Au-delà de son aspect contemplatif et spirituel, sa douceur la rapprochant de la
berceuse, When You Wish Upon a Star peut être perçue également comme une
chanson romantique, à écouter lors d'une douce soirée d'amour au coin du feu. Il
suffit de voir Donald se transformer en crooner après avoir reçu un pot de fleur
sur la tête, et c'est bien cette chanson qu'il nous interprète dans Le
Dilemme de Donald (Donald's Dilemma, 1947).
En fait, c'est aussi l'une des rares chansons des studios Disney à avoir intégré le Real Book qui rassemble de nombreux standards de jazz. Peu de temps après la sortie de Pinocchio, l'orchestre de Glenn Miller enregistre une version swing de la chanson.
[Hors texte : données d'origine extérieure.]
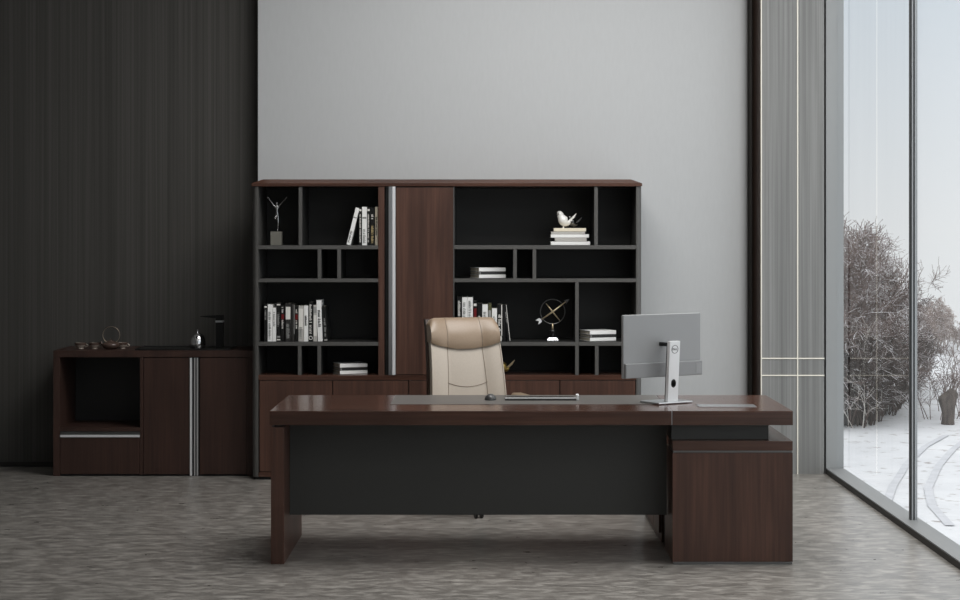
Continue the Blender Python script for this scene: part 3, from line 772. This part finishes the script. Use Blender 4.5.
# keyboard, lying with its raised rear edge towards the visitor
kd = 9.58
kb = thing('keyboard', 'slim dark grey keyboard with a silver end cap on the leather inlay', 'keyboard', (X(540.3, kd), kd, ZI))
kw = (574.5 - 503.8) / 2 * kd / F
kp = NB(); prism(kp, [(-.07, 0), (-.07, .010), (-.062, .016), (.065, .007), (.065, 0)], 'x', -kw, kw)
obj('keyboard_body', kp, M_DKGREYP, kb, False)
kn = NB()
for r_ in range(5):
    yy = -.050 + r_ * .022
    zk = .016 - (yy + .062) * .0709
    for c_ in range(18):
        xx = -kw + .012 + c_ * (2 * kw - .024) / 18
        box(kn, xx + .001, xx + (2 * kw - .024) / 18 - .001, yy, yy + .018, zk - .002, zk + .0016)
obj('keys', kn, M_BLACKP, kb, False)
obj('end_cap', box(NB(), kw + .0002, kw + .015, -.07, .0, 0, .029, .002), M_WHITEM, kb, False)['label'] = 'bright white end cap'

# monitor seen from behind
MX, MY = X(666.5, 9.40), 9.40
mn = thing('monitor', 'silver grey computer monitor seen from behind on the desk', 'monitor', (MX, MY, ZI), math.radians(33))
zM0, zM1 = .8926 - ZI, 1.2216 - ZI
PW = .257
def mbox(name, m, *a, bev=.002): return obj(name, box(NB(), *a, bev), m, mn, False)
mbox('base_plate', M_ALU, -.112, .112, -.078, .082, 0.0, .009, bev=.003)['label'] = 'flat silver foot'
MDX = .012
mbox('panel', M_MONBACK, -PW + MDX, PW + MDX, .048, .066, zM0, zM1, bev=.004)
mbox('screen', M_SCREEN, -PW + MDX + .006, PW + MDX - .006, .0662, .0675, zM0 + .012, zM1 - .006, bev=0)
mbox('lower_housing', M_MONBAND, -PW + MDX + .004, PW + MDX - .002, .030, .0478, zM0 + .002, zM0 + .078, bev=.004)
mbox('port_cover', M_MONBACK, PW + MDX - .046, PW + MDX - .010, .0285, .0298, zM0 + .012, zM0 + .066, bev=0)
mbox('mount_block', M_BLACKP, -.012, .020, -.030, .0476, .292, .312, bev=.003)
# column with a cable hole
cw = .033
hc = NB()
z0, z1 = .0092, .322
n = 20; hx, hz_, hrx, hrz = 0.0, .103, .017, .022
th0, th1 = -.052, -.031
def colring(y):
    o_ = [hc.verts.new((x, y, z_)) for x, z_ in ((-cw, z0), (cw, z0), (cw, z1), (-cw, z1))]
    i_ = [hc.verts.new((hx + hrx * math.cos(2 * PI * k_ / n), y, hz_ + hrz * math.sin(2 * PI * k_ / n))) for k_ in range(n)]
    return o_, i_
fo, fi = colring(th0); bo, bi = colring(th1)
def face_with_hole(o_, i_):
    q = [(-PI * .75, 0), (-PI * .25, 1), (PI * .25, 2), (PI * .75, 3)]
    def quad(k_):
        a = (2 * PI * k_ / n + PI) % (2 * PI) - PI
        if -PI * .75 <= a < -PI * .25: return 0
        if -PI * .25 <= a < PI * .25: return 1
        if PI * .25 <= a < PI * .75: return 2
        return 3
    for k_ in range(n):
        k2 = (k_ + 1) % n
        e1, e2 = quad(k_), quad(k2)
        c1 = {0: (0, 1), 1: (1, 2), 2: (2, 3), 3: (3, 0)}
        # nearest outer corner for each inner vertex
        o1 = c1[e1][0]; o2 = c1[e2][0]
        if o1 == o2: hc.faces.new((i_[k_], i_[k2], o_[o1]))
        else:
            hc.faces.new((i_[k_], i_[k2], o_[o2], o_[o1]))
face_with_hole(fo, fi); face_with_hole(bo, bi)
for k_ in range(4): hc.faces.new((fo[k_], fo[(k_ + 1) % 4], bo[(k_ + 1) % 4], bo[k_]))
for k_ in range(n): hc.faces.new((fi[k_], fi[(k_ + 1) % n], bi[(k_ + 1) % n], bi[k_]))
bmesh.ops.recalc_face_normals(hc, faces=hc.faces)
shear = lambda bm: [setattr(v.co, 'y', v.co.y - .020 * (v.co.z - .0092) / .32) for v in bm.verts] and bm
shear(hc)
obj('stand_column', hc, M_WHITEM, mn, False)['label'] = 'white satin stand with an oval cable hole'
obj('column_spine', shear(box(NB(), -cw + .004, -.017, th1 + .0002, -.018, z0, z1 - .01, .002)), M_BLACKP, mn, False)
obj('column_spine', shear(box(NB(), .017, cw - .004, th1 + .0002, -.018, z0, z1 - .01, .002)), M_BLACKP, mn, False)
gm_ = NB()
def gring(y, f): return [gm_.verts.new((hx + hrx * f * math.cos(2 * PI * k_ / n), y, hz_ + hrz * f * math.sin(2 * PI * k_ / n))) for k_ in range(n)]
g4 = [gring(th0 - .0006, .97), gring(th0 - .0006, .80), gring(-.018, .80), gring(-.018, .97)]
for q in range(4):
    for k_ in range(n): gm_.faces.new((g4[q][k_], g4[q][(k_ + 1) % n], g4[(q + 1) % 4][(k_ + 1) % n], g4[(q + 1) % 4][k_]))
bmesh.ops.recalc_face_normals(gm_, faces=gm_.faces)
obj('cable_grommet', shear(gm_), M_BLACKP, mn, False)
# round maker's mark near the head of the stand
lg = NB(); lz = .280; lr = .0205
tube(lg, [(lr * math.cos(a * PI / 20), th0 - .0004, lz + lr * math.sin(a * PI / 20)) for a in range(40)], .0013, 6, True)
obj('logo', shear(lg), M_DKGREYP, mn, False)
def letter(ch, x, size, rot, bm):
    c = bpy.data.curves.new('glyph', 'FONT'); c.body = ch; c.size = size; c.align_x = 'CENTER'; c.align_y = 'CENTER'; c.offset = 0.0004
    o = bpy.data.objects.new('glyph', c); COL.objects.link(o)
    dg = bpy.context.evaluated_depsgraph_get(); dg.update()
    me = bpy.data.meshes.new_from_object(o.evaluated_get(dg))
    bpy.data.objects.remove(o); bpy.data.curves.remove(c)
    me.transform(Matrix.Translation((x, 0, 0)) @ Matrix.Rotation(rot, 4, 'Z'))
    bm.from_mesh(me); bpy.data.meshes.remove(me)
lt = NB()
for ch, x, rot in (('D', -.0118, 0), ('E', -.0036, math.radians(38)), ('L', .0050, 0), ('L', .0118, 0)): letter(ch, x, .0145, rot, lt)
bmesh.ops.rotate(lt, verts=lt.verts, cent=(0, 0, 0), matrix=Matrix.Rotation(PI / 2, 3, 'X'))
bmesh.ops.translate(lt, verts=lt.verts, vec=(0, th0 - .0008, lz))
obj('logo_lettering', shear(lt), M_DKGREYP, mn, False)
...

Par la suite, la chanson évolue avec les différentes interprétations de Dave Brubeck et son quartet en 1957, en passant par la version du pianiste Bill Evans en 1962, le saxophoniste Sonny Rollins en 1964, Louis Armstrong en 1968 qui enregistre pour Disney et dont on retrouvera sa version dans pas mal de compilations, Jimmy Scott, The Swingfield Big Band, jusqu'au jazz plus moderne de The Manhattan Transfer.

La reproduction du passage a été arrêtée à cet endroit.